Source records:
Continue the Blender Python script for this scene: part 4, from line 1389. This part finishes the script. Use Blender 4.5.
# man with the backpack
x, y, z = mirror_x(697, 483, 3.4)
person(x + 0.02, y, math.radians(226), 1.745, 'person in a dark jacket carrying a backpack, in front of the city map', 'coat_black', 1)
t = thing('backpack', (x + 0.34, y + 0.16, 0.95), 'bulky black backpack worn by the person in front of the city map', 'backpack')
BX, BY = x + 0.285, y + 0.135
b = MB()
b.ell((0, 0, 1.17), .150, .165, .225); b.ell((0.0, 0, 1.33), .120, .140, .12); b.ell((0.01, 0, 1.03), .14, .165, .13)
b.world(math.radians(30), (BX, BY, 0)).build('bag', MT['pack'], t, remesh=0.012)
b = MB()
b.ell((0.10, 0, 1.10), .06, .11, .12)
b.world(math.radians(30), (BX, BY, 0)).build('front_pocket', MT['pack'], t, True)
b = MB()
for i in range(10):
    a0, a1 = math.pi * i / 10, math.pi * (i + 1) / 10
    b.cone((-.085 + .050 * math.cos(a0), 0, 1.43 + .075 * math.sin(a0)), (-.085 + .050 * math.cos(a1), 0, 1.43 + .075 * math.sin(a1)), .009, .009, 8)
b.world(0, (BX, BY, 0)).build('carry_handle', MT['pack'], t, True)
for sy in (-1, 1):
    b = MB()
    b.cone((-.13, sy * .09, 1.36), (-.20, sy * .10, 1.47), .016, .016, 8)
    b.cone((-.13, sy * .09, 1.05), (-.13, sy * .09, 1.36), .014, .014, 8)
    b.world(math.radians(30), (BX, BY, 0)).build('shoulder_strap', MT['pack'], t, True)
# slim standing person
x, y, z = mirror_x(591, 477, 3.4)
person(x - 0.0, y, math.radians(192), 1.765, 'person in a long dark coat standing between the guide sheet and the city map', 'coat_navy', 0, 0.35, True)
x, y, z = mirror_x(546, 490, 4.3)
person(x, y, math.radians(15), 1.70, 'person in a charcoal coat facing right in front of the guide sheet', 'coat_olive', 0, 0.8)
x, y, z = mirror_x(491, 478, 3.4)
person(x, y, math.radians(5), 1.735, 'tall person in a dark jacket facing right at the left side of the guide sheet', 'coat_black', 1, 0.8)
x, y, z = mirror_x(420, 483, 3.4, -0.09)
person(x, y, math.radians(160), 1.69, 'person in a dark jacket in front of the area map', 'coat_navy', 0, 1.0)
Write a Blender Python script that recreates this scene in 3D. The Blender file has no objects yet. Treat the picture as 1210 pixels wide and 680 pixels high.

**WORK TO COMPLETE:** Determine the number of lines in the listing that contain the string "scene". Write that number and nothing else.

**SOLUTION TO THE EXERCISE:** 2